→ **SHORT TASK**
Take from the listing each line that has the string "script".

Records

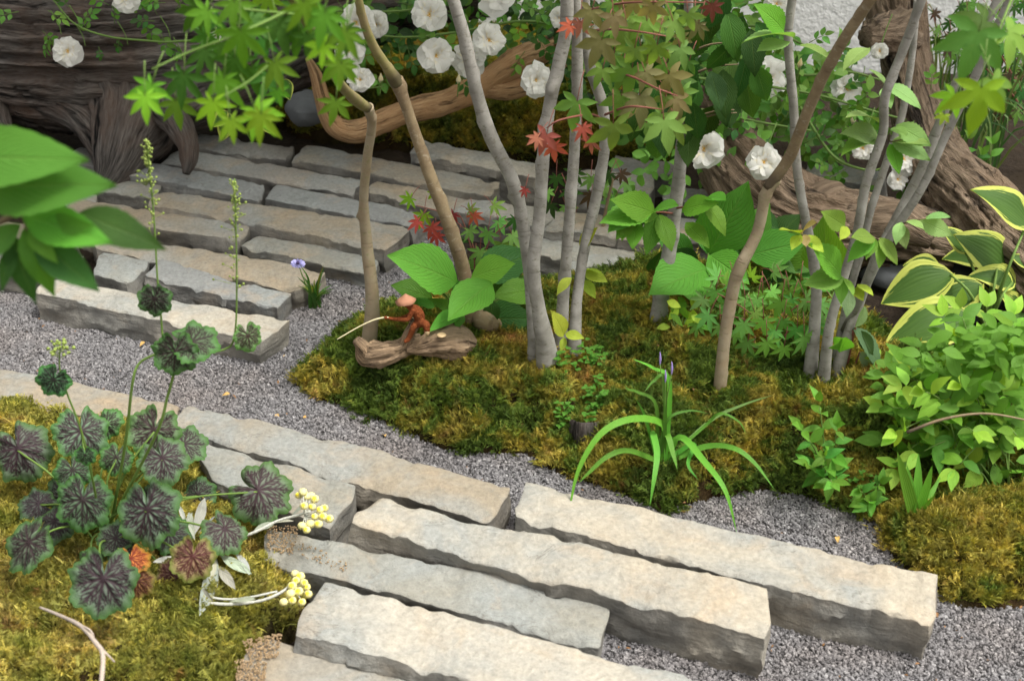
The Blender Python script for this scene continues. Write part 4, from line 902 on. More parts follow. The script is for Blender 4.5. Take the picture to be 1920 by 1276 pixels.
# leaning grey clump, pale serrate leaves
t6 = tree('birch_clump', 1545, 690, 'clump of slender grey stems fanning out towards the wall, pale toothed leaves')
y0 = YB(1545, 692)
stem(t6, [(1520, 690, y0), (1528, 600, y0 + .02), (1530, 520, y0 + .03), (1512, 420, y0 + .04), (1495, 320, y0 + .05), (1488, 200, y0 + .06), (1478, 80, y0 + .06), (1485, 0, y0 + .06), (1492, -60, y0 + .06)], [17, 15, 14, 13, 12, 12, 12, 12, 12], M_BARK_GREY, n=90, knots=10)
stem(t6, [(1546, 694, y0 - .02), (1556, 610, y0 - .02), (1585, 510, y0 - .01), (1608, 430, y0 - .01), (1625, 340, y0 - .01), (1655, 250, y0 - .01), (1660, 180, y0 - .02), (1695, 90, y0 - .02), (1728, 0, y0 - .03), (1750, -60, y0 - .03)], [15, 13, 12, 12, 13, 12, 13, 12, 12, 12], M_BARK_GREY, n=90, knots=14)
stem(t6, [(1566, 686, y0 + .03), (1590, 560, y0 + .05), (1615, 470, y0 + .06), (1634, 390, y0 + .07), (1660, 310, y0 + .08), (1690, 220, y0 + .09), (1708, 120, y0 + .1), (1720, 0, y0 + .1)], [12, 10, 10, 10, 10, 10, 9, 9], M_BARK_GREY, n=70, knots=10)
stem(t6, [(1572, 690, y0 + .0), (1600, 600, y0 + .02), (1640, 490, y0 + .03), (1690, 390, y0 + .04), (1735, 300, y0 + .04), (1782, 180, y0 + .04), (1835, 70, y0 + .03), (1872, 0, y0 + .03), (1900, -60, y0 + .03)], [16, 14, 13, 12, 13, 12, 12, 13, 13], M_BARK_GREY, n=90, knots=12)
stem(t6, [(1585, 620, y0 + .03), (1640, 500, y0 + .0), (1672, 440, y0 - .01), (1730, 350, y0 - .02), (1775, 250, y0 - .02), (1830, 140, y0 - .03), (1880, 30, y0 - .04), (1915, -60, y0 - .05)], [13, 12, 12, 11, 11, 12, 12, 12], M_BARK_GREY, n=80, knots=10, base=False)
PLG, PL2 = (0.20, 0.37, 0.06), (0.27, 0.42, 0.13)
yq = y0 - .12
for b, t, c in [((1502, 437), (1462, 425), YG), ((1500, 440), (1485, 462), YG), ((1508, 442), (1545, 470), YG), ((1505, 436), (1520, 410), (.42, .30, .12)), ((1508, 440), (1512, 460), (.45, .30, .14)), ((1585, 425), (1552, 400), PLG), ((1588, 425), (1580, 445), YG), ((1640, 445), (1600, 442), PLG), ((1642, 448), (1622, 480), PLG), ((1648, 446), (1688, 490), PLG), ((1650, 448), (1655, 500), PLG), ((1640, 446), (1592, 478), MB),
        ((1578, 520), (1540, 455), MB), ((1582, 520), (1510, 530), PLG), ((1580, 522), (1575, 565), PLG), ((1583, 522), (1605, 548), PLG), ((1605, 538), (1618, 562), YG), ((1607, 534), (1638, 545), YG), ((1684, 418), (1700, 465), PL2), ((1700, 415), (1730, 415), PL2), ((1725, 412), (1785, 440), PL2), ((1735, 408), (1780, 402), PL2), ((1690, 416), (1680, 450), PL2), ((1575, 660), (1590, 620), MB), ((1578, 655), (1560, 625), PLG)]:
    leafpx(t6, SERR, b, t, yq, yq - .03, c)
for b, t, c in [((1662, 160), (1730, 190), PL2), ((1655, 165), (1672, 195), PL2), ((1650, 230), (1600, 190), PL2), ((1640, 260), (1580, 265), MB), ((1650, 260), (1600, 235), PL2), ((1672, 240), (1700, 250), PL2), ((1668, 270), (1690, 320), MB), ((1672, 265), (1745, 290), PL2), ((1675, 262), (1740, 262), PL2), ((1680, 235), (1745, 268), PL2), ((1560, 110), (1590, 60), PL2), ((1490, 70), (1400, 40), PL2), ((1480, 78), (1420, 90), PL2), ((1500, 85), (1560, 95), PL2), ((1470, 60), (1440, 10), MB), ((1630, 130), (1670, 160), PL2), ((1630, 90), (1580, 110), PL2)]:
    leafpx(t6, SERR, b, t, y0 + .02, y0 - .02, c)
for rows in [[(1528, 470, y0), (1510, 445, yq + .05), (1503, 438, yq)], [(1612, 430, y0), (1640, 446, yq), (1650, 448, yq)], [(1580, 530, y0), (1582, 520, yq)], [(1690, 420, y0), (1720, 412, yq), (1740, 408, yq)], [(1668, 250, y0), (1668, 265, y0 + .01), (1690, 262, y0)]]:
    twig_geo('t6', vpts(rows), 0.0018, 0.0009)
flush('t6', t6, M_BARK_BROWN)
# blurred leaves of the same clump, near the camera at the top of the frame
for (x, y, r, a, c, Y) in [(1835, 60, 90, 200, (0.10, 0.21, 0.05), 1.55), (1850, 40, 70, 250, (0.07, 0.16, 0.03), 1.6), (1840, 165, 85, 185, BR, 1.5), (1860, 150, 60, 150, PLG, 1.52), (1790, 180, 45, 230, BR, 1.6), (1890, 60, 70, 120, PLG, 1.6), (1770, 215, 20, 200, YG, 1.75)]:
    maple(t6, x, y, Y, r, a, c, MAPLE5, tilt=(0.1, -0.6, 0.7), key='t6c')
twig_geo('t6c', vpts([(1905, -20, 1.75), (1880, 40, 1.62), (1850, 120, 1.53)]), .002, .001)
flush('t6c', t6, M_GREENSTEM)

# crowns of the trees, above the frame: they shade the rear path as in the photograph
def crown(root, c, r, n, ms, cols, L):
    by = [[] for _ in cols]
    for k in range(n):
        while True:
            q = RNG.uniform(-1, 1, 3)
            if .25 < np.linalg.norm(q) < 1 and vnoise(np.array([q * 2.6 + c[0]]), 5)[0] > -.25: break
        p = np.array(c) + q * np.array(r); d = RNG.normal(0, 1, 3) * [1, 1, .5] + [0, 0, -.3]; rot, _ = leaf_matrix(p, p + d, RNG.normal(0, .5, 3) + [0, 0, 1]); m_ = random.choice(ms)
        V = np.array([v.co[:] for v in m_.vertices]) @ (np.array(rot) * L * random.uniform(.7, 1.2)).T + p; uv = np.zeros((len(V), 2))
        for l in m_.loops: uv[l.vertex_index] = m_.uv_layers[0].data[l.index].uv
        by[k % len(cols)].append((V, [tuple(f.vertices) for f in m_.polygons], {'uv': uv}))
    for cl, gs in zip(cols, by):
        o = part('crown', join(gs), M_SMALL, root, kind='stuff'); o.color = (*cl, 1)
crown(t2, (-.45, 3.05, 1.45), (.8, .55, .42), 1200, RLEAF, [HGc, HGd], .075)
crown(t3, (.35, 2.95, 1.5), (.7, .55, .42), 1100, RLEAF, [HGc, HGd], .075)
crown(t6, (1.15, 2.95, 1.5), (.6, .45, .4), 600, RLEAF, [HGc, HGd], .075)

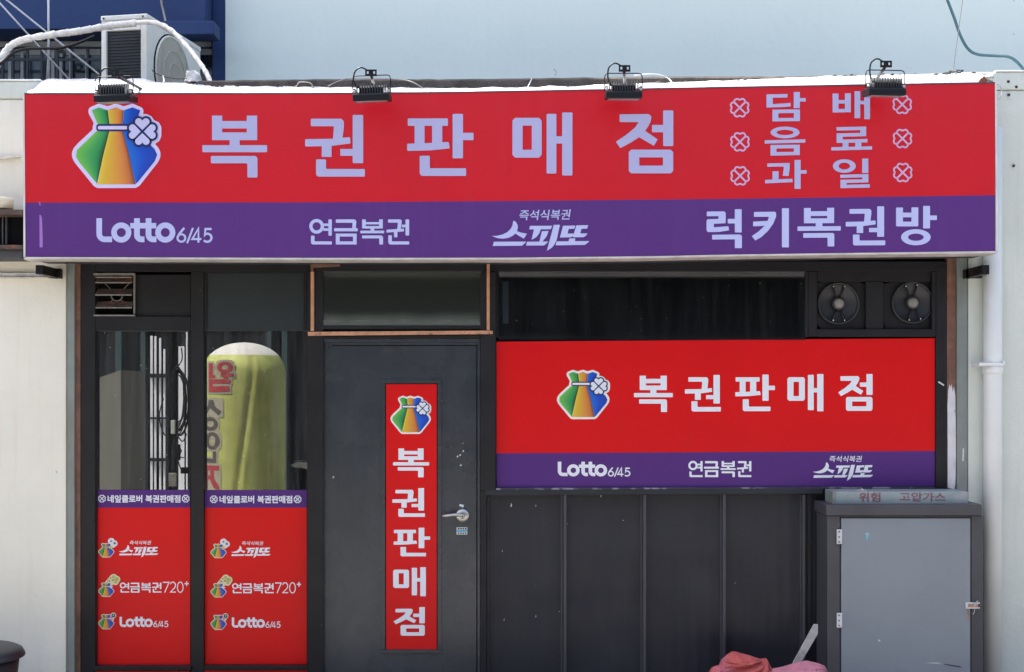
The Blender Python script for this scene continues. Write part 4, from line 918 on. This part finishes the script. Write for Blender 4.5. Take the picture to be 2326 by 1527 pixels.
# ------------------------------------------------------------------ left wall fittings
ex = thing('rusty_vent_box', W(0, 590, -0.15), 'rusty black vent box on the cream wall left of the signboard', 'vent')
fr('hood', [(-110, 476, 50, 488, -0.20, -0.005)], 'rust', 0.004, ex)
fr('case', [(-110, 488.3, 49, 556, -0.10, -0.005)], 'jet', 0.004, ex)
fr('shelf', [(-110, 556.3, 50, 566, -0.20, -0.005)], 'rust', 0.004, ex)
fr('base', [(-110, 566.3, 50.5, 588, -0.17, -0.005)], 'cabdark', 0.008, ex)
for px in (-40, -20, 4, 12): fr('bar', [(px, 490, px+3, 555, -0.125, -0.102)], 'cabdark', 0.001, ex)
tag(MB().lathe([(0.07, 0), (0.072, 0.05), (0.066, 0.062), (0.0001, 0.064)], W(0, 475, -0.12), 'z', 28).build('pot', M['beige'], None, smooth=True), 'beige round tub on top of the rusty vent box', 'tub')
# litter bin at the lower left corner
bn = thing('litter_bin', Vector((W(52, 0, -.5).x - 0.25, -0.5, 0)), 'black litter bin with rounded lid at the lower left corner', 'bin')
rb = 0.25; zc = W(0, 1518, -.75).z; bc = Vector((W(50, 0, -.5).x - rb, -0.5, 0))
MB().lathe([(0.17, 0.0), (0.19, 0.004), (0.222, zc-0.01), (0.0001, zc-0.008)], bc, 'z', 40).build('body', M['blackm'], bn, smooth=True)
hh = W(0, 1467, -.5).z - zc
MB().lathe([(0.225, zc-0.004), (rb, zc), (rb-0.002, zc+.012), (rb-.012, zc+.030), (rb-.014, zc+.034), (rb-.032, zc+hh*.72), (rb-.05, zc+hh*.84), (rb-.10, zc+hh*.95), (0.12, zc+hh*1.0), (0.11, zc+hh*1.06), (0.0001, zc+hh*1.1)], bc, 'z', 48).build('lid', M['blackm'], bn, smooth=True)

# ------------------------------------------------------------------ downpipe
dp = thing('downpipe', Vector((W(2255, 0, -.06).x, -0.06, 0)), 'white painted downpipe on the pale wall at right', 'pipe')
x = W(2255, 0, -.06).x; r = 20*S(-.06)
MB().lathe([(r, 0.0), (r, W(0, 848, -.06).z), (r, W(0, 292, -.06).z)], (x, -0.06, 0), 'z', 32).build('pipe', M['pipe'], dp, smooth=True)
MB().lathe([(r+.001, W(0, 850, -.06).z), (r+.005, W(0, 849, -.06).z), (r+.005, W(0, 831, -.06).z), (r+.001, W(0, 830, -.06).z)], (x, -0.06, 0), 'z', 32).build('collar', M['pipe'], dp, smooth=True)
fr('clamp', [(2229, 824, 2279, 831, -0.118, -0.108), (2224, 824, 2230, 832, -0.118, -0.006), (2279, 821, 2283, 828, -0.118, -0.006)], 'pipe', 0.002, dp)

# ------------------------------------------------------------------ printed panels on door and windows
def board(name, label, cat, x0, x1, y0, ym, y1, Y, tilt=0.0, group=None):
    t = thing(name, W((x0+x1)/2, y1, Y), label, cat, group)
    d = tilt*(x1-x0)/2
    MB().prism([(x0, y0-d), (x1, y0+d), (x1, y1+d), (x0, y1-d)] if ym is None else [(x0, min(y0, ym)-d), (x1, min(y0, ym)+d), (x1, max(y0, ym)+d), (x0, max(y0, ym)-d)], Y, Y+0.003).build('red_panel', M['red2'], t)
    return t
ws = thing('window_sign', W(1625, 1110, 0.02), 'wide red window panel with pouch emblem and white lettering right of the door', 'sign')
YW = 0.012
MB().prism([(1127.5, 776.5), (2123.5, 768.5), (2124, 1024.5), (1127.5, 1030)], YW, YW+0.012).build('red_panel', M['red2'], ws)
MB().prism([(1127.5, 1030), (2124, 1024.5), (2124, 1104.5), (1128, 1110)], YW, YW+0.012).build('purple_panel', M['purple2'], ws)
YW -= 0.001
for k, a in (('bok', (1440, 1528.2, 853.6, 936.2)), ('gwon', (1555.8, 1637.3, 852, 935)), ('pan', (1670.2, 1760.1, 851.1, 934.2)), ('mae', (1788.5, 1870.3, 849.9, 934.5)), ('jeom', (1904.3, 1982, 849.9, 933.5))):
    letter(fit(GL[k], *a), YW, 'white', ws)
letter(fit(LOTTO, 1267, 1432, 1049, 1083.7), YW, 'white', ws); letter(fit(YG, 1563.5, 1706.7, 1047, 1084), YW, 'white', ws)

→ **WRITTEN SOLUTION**
The Blender Python script for this scene continues. Write part 4, from line 902 on. More parts follow. The script is for Blender 4.5. Take the picture to be 1920 by 1276 pixels.
The Blender Python script for this scene continues. Write part 4, from line 918 on. This part finishes the script. Write for Blender 4.5. Take the picture to be 2326 by 1527 pixels.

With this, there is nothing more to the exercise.